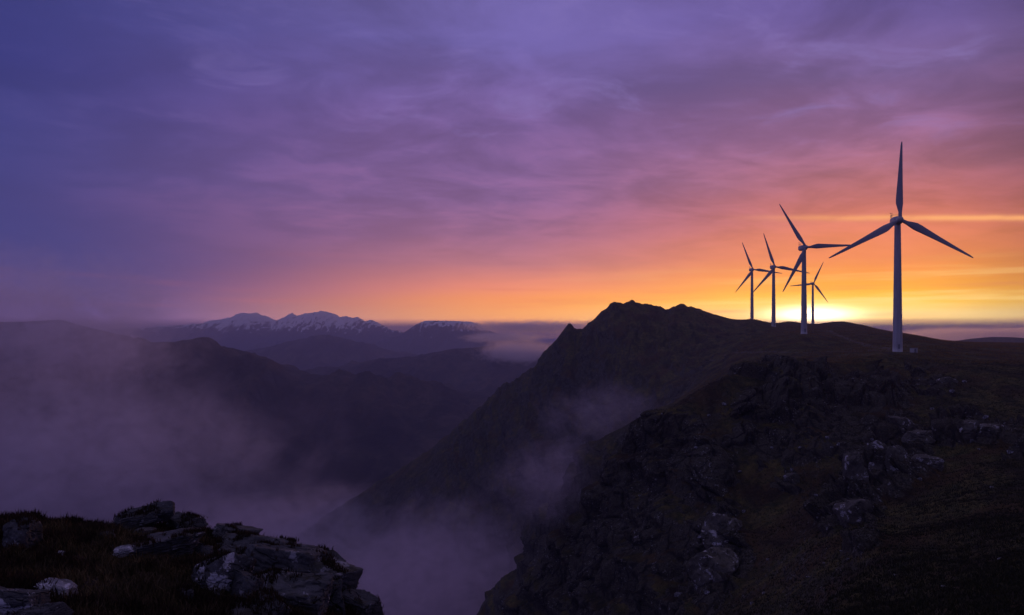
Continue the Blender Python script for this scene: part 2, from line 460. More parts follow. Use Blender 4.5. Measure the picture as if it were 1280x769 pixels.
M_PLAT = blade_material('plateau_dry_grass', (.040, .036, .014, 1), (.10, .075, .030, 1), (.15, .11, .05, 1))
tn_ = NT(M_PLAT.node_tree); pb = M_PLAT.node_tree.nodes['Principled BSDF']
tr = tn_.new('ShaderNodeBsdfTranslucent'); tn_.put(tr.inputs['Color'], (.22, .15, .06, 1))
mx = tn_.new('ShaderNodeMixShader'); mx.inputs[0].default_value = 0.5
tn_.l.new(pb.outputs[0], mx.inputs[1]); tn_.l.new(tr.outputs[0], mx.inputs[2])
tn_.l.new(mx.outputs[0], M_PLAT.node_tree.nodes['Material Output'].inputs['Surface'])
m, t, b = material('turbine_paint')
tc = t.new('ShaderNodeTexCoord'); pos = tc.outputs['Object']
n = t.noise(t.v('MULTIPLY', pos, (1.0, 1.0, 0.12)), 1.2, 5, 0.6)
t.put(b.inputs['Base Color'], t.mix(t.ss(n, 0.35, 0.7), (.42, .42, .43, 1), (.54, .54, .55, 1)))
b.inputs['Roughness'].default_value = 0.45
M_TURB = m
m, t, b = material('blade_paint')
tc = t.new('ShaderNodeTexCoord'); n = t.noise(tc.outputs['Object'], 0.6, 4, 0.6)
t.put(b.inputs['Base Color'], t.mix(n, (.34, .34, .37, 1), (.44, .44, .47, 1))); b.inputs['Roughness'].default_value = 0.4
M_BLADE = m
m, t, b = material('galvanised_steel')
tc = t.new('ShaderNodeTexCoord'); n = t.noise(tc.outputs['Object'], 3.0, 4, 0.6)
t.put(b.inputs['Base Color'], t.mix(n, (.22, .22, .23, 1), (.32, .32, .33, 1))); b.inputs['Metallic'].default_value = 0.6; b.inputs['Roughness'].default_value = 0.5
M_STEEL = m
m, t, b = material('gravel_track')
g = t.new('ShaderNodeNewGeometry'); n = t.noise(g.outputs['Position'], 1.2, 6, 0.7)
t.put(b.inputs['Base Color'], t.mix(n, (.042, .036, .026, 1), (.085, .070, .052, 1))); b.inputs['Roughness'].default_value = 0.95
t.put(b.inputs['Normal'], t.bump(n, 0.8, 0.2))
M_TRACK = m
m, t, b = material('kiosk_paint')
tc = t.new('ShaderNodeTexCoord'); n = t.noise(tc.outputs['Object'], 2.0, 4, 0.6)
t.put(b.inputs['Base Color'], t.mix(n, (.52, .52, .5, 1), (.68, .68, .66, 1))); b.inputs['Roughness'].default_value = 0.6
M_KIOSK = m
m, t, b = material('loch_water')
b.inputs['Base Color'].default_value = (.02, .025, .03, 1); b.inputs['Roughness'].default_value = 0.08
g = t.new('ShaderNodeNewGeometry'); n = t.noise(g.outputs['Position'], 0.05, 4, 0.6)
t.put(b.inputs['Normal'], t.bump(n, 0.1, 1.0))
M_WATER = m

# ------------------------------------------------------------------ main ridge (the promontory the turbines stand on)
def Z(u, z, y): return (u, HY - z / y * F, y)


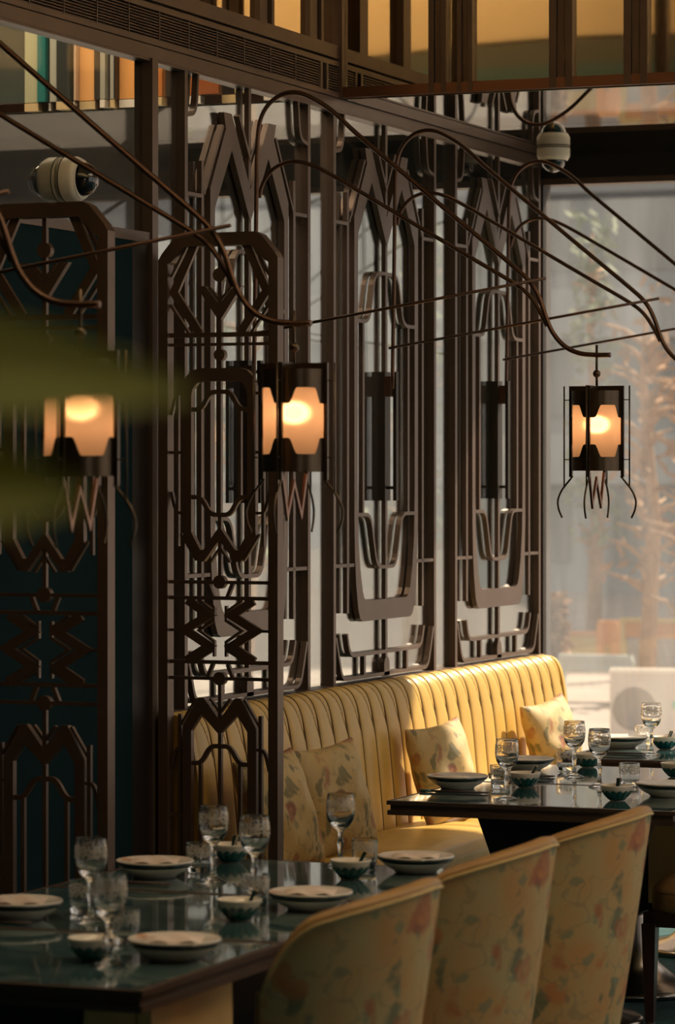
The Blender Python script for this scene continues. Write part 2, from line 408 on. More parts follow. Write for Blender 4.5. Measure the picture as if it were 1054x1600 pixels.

....

Transcribe all the records above word for word, without their images.

Continue the Blender Python script for this scene: part 2, from line 460. More parts follow. Use Blender 4.5. Measure the picture as if it were 1280x769 pixels.
M_PLAT = blade_material('plateau_dry_grass', (.040, .036, .014, 1), (.10, .075, .030, 1), (.15, .11, .05, 1))
tn_ = NT(M_PLAT.node_tree); pb = M_PLAT.node_tree.nodes['Principled BSDF']
tr = tn_.new('ShaderNodeBsdfTranslucent'); tn_.put(tr.inputs['Color'], (.22, .15, .06, 1))
mx = tn_.new('ShaderNodeMixShader'); mx.inputs[0].default_value = 0.5
tn_.l.new(pb.outputs[0], mx.inputs[1]); tn_.l.new(tr.outputs[0], mx.inputs[2])
tn_.l.new(mx.outputs[0], M_PLAT.node_tree.nodes['Material Output'].inputs['Surface'])
m, t, b = material('turbine_paint')
tc = t.new('ShaderNodeTexCoord'); pos = tc.outputs['Object']
n = t.noise(t.v('MULTIPLY', pos, (1.0, 1.0, 0.12)), 1.2, 5, 0.6)
t.put(b.inputs['Base Color'], t.mix(t.ss(n, 0.35, 0.7), (.42, .42, .43, 1), (.54, .54, .55, 1)))
b.inputs['Roughness'].default_value = 0.45
M_TURB = m
m, t, b = material('blade_paint')
tc = t.new('ShaderNodeTexCoord'); n = t.noise(tc.outputs['Object'], 0.6, 4, 0.6)
t.put(b.inputs['Base Color'], t.mix(n, (.34, .34, .37, 1), (.44, .44, .47, 1))); b.inputs['Roughness'].default_value = 0.4
M_BLADE = m
m, t, b = material('galvanised_steel')
tc = t.new('ShaderNodeTexCoord'); n = t.noise(tc.outputs['Object'], 3.0, 4, 0.6)
t.put(b.inputs['Base Color'], t.mix(n, (.22, .22, .23, 1), (.32, .32, .33, 1))); b.inputs['Metallic'].default_value = 0.6; b.inputs['Roughness'].default_value = 0.5
M_STEEL = m
m, t, b = material('gravel_track')
g = t.new('ShaderNodeNewGeometry'); n = t.noise(g.outputs['Position'], 1.2, 6, 0.7)
t.put(b.inputs['Base Color'], t.mix(n, (.042, .036, .026, 1), (.085, .070, .052, 1))); b.inputs['Roughness'].default_value = 0.95
t.put(b.inputs['Normal'], t.bump(n, 0.8, 0.2))
M_TRACK = m
m, t, b = material('kiosk_paint')
tc = t.new('ShaderNodeTexCoord'); n = t.noise(tc.outputs['Object'], 2.0, 4, 0.6)
t.put(b.inputs['Base Color'], t.mix(n, (.52, .52, .5, 1), (.68, .68, .66, 1))); b.inputs['Roughness'].default_value = 0.6
M_KIOSK = m
m, t, b = material('loch_water')
b.inputs['Base Color'].default_value = (.02, .025, .03, 1); b.inputs['Roughness'].default_value = 0.08
g = t.new('ShaderNodeNewGeometry'); n = t.noise(g.outputs['Position'], 0.05, 4, 0.6)
t.put(b.inputs['Normal'], t.bump(n, 0.1, 1.0))
M_WATER = m

# ------------------------------------------------------------------ main ridge (the promontory the turbines stand on)
def Z(u, z, y): return (u, HY - z / y * F, y)


The Blender Python script for this scene continues. Write part 2, from line 408 on. More parts follow. Write for Blender 4.5. Measure the picture as if it were 1054x1600 pixels.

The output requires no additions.